How has working in crypto shaped your view of what it takes to mitigate fraud?

Soups: Surviving in crypto is like growing up in a tough neighborhood - you learn a trick or two about mitigating fraud. Our first set of customers were various crypto exchanges or crypto platforms. Since then, we've expanded into other categories: online commerce, gift cards, NFTs, sponsor banks, bank platforms. Now crypto is the best thing you can buy if you have a stolen card or a stolen bank account because of three things: It's instant, transfers are final and have no dispute resolution and it's very liquid, so you can immediately sell it off and get fiat. It’s not recoverable so you can send it to a wallet that you control. Our thesis has always been that if you can solve for fraud in crypto, you can solve for it everywhere else.

You talk on social media about real world fraud schemes like pig butchering and money mules. What are some lesser-known fraud tactics people should know about?

Soups: Pig butchering isn’t very well known. It’s a scam where someone is befriending you via what initially appears to be a wrong text message. They just say hi, and then they try to strike a conversation with you, and then offer to make you money if you sign up for a bank account or an investment platform or a crypto exchange, except it's not a real exchange or a real brokerage. It's really a piece of software that shows that you're making money, except you're not.

As the world of money movement increasingly goes online, online financial literacy and how to keep yourself safe from crooks online has to keep pace with it. Pig butchering is just one way of losing money to scams. Investment advisor scams, romance scams, tech support scams – all of these are essentially people trying to social engineer you into parting ways with your money. Oftentimes these scams are being done over remote access tool (RAT) software and that is what we, Sardine, specialize in detecting. We've been able to detect RATs with 90 percent and above accuracy.

What is one thing you wish you knew when you started Sardine?

Soups: I wish I knew not to hire a sales leader until you have reached a certain revenue run rate because you are actually building the plane while you're flying it. They aren’t really able to sell something that hasn't been built, right? We realized that we as founders have to do the selling early on. And once we knew how to sell, that's when we hired our sales leader who's now taken what we learnt as founders and made it a repeatable go-to-market motion. If I were to start all over again, I would actually put it in as a cultural value that you can't rush into hiring someone. In the early days, making one bad hire could be really costly to the business.
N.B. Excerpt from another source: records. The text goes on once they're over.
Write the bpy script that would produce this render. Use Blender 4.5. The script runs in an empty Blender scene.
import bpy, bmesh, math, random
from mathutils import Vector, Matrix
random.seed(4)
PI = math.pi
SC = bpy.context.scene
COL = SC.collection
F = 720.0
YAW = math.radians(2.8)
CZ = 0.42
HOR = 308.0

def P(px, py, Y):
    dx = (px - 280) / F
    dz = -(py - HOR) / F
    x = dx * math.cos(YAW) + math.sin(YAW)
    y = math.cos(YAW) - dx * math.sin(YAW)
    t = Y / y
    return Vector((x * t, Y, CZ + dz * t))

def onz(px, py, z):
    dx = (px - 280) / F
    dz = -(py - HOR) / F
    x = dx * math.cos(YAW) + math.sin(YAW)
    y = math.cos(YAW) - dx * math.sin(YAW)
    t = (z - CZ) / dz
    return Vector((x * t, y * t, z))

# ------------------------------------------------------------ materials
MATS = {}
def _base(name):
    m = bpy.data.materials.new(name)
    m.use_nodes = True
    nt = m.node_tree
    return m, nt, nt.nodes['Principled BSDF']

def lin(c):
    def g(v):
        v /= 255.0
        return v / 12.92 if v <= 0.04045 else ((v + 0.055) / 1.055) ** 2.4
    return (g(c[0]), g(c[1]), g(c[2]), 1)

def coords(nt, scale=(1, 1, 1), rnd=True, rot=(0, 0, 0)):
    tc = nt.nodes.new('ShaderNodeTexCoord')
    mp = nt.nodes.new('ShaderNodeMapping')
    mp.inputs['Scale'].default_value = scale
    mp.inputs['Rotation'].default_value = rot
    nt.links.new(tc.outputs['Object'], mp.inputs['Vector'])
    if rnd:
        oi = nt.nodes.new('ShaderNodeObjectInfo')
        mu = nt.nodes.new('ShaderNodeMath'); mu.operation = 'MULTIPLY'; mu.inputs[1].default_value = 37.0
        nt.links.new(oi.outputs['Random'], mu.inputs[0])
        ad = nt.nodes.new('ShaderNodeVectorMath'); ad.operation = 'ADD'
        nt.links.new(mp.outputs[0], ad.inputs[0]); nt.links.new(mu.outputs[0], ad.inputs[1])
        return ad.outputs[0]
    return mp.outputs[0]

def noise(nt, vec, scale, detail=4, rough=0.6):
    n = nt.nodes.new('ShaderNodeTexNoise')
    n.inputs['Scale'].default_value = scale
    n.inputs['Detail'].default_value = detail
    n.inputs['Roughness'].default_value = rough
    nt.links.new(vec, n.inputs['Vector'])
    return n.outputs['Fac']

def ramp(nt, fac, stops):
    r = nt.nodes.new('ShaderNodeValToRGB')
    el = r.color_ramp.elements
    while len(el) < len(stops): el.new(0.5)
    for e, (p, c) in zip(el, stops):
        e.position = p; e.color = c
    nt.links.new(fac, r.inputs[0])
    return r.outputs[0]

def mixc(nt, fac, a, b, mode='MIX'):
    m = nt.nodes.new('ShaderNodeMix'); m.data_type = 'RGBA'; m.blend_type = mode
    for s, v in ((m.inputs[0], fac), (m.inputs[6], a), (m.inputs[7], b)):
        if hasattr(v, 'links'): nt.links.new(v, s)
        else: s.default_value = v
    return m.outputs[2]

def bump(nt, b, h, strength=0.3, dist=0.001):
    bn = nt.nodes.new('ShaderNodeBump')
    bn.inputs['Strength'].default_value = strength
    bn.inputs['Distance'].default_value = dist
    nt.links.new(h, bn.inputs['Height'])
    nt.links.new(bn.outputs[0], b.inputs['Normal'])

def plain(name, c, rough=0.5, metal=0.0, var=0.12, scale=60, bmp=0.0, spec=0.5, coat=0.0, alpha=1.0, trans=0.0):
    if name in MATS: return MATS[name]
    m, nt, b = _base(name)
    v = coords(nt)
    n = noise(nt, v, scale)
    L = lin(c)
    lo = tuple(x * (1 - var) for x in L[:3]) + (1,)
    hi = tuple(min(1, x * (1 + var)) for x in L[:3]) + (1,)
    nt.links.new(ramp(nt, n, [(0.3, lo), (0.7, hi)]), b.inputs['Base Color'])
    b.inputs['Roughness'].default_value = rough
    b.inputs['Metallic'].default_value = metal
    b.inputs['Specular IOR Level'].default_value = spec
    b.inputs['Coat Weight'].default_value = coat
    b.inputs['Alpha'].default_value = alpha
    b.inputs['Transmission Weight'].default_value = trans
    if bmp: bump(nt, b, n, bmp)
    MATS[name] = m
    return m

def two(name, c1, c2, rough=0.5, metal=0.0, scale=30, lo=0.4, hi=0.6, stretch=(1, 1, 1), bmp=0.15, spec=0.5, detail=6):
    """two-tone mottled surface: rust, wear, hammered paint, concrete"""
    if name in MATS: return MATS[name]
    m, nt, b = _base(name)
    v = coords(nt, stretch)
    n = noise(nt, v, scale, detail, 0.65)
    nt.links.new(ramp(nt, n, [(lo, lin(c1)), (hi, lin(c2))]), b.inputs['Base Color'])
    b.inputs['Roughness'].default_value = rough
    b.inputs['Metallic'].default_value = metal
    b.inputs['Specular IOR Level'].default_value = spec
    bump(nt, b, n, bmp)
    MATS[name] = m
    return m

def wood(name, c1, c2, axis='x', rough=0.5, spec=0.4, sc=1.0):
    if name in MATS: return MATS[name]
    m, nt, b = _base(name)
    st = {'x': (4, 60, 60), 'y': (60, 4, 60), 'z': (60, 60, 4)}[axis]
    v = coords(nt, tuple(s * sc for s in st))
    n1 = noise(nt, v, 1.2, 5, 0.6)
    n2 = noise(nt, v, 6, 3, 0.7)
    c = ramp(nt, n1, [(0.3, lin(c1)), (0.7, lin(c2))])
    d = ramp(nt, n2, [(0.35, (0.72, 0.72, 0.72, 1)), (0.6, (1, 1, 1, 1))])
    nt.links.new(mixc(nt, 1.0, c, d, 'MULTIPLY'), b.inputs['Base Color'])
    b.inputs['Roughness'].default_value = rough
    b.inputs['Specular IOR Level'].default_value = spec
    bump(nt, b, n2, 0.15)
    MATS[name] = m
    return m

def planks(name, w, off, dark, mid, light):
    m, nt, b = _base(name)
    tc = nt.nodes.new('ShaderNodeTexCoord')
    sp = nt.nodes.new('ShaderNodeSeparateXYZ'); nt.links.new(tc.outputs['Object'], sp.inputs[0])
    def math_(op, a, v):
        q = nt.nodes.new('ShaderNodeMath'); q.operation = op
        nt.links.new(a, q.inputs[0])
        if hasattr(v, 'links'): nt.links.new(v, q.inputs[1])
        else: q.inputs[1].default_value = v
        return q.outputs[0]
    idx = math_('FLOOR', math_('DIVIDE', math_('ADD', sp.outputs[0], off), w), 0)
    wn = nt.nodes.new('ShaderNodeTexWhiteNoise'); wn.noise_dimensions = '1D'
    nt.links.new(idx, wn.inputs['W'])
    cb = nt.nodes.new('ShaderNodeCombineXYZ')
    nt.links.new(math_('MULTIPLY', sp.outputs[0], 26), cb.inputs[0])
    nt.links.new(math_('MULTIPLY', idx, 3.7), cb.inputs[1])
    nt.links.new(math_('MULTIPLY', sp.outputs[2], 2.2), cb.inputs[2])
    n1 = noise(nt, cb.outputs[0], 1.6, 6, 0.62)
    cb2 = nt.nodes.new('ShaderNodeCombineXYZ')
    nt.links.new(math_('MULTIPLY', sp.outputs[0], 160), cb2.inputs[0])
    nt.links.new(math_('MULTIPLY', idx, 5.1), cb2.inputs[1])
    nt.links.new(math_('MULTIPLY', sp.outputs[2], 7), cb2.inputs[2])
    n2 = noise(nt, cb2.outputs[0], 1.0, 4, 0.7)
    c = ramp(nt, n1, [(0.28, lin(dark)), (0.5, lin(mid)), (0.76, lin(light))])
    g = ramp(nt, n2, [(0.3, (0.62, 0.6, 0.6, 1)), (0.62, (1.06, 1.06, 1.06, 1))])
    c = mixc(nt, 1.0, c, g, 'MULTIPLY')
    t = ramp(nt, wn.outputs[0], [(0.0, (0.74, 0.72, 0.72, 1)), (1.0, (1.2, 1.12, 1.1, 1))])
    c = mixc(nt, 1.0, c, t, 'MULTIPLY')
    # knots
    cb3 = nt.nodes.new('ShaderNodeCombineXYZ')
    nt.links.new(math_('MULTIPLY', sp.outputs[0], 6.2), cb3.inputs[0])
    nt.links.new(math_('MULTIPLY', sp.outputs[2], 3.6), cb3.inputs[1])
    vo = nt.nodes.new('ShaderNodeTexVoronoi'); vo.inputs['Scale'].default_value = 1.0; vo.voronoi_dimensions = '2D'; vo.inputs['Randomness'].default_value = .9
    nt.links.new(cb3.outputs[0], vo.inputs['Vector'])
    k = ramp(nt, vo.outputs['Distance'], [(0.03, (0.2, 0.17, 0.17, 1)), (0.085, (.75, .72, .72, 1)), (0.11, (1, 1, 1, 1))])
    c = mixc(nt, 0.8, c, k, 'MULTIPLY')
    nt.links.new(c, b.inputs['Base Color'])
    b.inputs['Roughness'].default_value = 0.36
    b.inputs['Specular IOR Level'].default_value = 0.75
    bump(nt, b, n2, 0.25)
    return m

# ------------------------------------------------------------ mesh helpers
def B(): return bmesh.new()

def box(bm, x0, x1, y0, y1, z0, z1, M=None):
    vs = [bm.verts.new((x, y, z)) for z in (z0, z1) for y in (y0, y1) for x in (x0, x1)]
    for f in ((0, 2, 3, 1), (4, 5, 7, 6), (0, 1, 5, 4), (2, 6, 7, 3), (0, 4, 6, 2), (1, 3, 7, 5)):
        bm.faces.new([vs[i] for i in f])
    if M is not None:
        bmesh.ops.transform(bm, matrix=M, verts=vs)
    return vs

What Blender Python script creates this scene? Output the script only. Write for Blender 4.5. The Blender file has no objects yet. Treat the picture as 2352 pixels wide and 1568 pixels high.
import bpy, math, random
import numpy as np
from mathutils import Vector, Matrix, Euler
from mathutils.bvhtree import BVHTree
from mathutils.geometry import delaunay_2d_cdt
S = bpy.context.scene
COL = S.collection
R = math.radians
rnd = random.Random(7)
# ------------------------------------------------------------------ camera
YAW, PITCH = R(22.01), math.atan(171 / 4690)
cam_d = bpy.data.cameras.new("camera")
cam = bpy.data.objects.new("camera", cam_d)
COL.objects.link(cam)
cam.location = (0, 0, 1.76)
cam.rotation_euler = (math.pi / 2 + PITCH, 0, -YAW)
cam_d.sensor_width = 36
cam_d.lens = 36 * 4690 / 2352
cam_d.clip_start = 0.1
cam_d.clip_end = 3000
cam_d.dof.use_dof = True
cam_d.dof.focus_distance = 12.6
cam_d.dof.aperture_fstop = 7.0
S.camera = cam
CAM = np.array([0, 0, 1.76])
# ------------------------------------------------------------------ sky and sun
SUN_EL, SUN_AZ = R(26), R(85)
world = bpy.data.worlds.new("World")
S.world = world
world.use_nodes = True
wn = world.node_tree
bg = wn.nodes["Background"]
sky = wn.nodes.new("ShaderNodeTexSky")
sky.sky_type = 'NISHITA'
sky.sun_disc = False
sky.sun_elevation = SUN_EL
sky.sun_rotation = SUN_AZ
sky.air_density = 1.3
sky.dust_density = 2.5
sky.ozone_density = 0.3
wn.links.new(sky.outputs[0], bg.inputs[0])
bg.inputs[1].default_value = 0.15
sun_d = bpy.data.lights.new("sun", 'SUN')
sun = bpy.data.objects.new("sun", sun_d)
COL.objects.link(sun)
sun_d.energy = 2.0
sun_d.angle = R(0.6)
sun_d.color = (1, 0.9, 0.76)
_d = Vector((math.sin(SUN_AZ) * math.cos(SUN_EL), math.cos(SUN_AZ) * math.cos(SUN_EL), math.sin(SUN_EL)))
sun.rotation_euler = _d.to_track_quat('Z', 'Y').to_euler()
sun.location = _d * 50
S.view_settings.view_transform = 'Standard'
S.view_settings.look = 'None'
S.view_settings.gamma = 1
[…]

How have you worked with Visa and how has Visa helped you grow?

Soups: We partnered with Visa in multiple ways. Visa is an investor in our last financing round and we're grateful for that partnership. We also recently announced Visa's participation in our consortium, SardineX, an initiative to get industry participants from diverse sectors to share data to prevent fraud. Right now if I have a stolen Chase account, I cannot walk into a Bank of America or Wells Fargo and move my money to those banks because they share data with each other. But I could potentially take money from a stolen Chase account and move it to a fintech, so we need to share data to understand who's committing fraud and close that visibility gap.

What is your idea of success?

Soups: We want to lower the cost of payments by lowering the cost of fraud.

What keeps you up at night these days?

Soups: I sleep well. [laughs]

Generative AI is something that’s going to be a big enabler for fraudsters and scammers. It's so easy to mimic someone's voice or their facial expressions and full aliveness checks or full voice authentication systems. I think we are going to be in a world where it's got to be impossible to trust who's who online. Hopefully, we can make a dent in that world via intrinsic behavior biometrics.

What excites you about the future of payments?

Soups: There are so many payment rails: card networks, traditional bank rails, ACH, crypto. We see a world where the world of payments is multi-rail. But someone needs to connect those rails from the point of view of fraud prevention, and that’s what Sardine is tackling.